Private eye Sweeney (Edgar Kennedy) is a great fan of Sir Alfred's.  He is also a man of a philosophical bent when it comes to beautiful young wives and handsome secretaries (Kurt Kreuger). Sir Alfred is not a man of such pragmatism.  Sir Alfred is a man of emotion.  To whatever height his devotion to Daphne reaches, it is to that height his jealousy rages at the suspicion aroused by the detective's report.

"I doubt that you played Russian Roulette all the time with your father!"

Visiting conductor Sir Alfred brings the orchestra to its zenith and the audience to its feet with his conducting of Rossini and Wagner and Tchaikovsky.  All the while he moves the audience to the depths of their soul, Sir Alfred is imagining the perfect murder plot.  With split-second timing and an ease of manner wondrous to behold he dispatches his disloyal wife and frames the duplicitous secretary.

Sir Alfred's vision of himself includes that of a generous and forgiving husband and of a despondent suicide.  Alas, real life even for a baronet and wealthy and internationally famous symphony conductor is rarely as uncomplicated as our imaginings.  Rex Harrison is not only hysterically funny with the glib lines offered Sir Alfred, he proves himself a master mime as well as he attempts to put his murderous plot into action.

Unfaithfully Yours was based on a story and film treatment that Preston Sturges wrote in 1933 entitled The Symphony Story.  A studio critique at that time was impressed with the originality of the story but felt it wasn't the sort of picture audiences would go for.  Lamentably, this proved to be the case in 1948 when this delightful bonbon of a movie flopped.  Sturges' streak had come to an end. 

TCM is screening Unfaithfully Yours on Saturday, April 13th at 10:15 pm as part of The Essentials:  Linda Darnell.


  1. I've always been a Sturges fan too - I have the Criterion DVDS of both SULLIVAN and EVE - but I don't think I've ever seen this one.
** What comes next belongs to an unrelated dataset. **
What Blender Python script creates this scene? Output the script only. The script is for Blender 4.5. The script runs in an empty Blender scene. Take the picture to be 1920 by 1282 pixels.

If I'm home that night, I'll have to take a look at it.

  2. I love Sturges and every one of his films that I have seen. This is one of three that I have yet to watch but I did buy it last month. I was excited about it but after reading your always educational thoughts I am going to make it a priority. Harrison seems like a great match for a Sturges film with his quick wit. After seeing (and loving) "Blithe Spirit" I became convinced that I would like "Unfaithfully Yours" as well. Thanks again for a great post.

  3. Thanks a lot. Harrison will not disappoint.

  4. I love this movie, the last great Preston Sturges film. Thanks for spotlighting a very under-appreciated gem - and with such style! Kudos, CW.

  5. Can't believe I haven't seen this one! Thanks for giving us the heads up about it airing on April 13 - will have the DVR ready.

  6. The movie is actually airing at a pretty decent time, easier to remember than some. TCM loves us!

  7. I'm howling with laughter over the lines you inserted, CW. How have I never seen this movie??

    Will try and find it online somewhere. THANKS for the great post, I love early Rex Harrison.

  8. If just reading the lines could get to you, Yvette, you are going to have a ball once you get to see "Unfaithfully Yours".

  9. Lovely write-up of the movie. Sadly, part of the film's box-office failure was due to the suicide of Carole Landis, an actress with whom Rex Harrison had been having an affair. When Harrison refused to leave his wife for Landis, she killed herself. Needless to say, the news headlines that followed did not put audiences in the mood to see a black comedy about Rex Harrison fantasizing about killing his wife.

    1. I hadn't check this post in a while. And I hadn't checked the timing of the real life tragedy and its consequences on the film.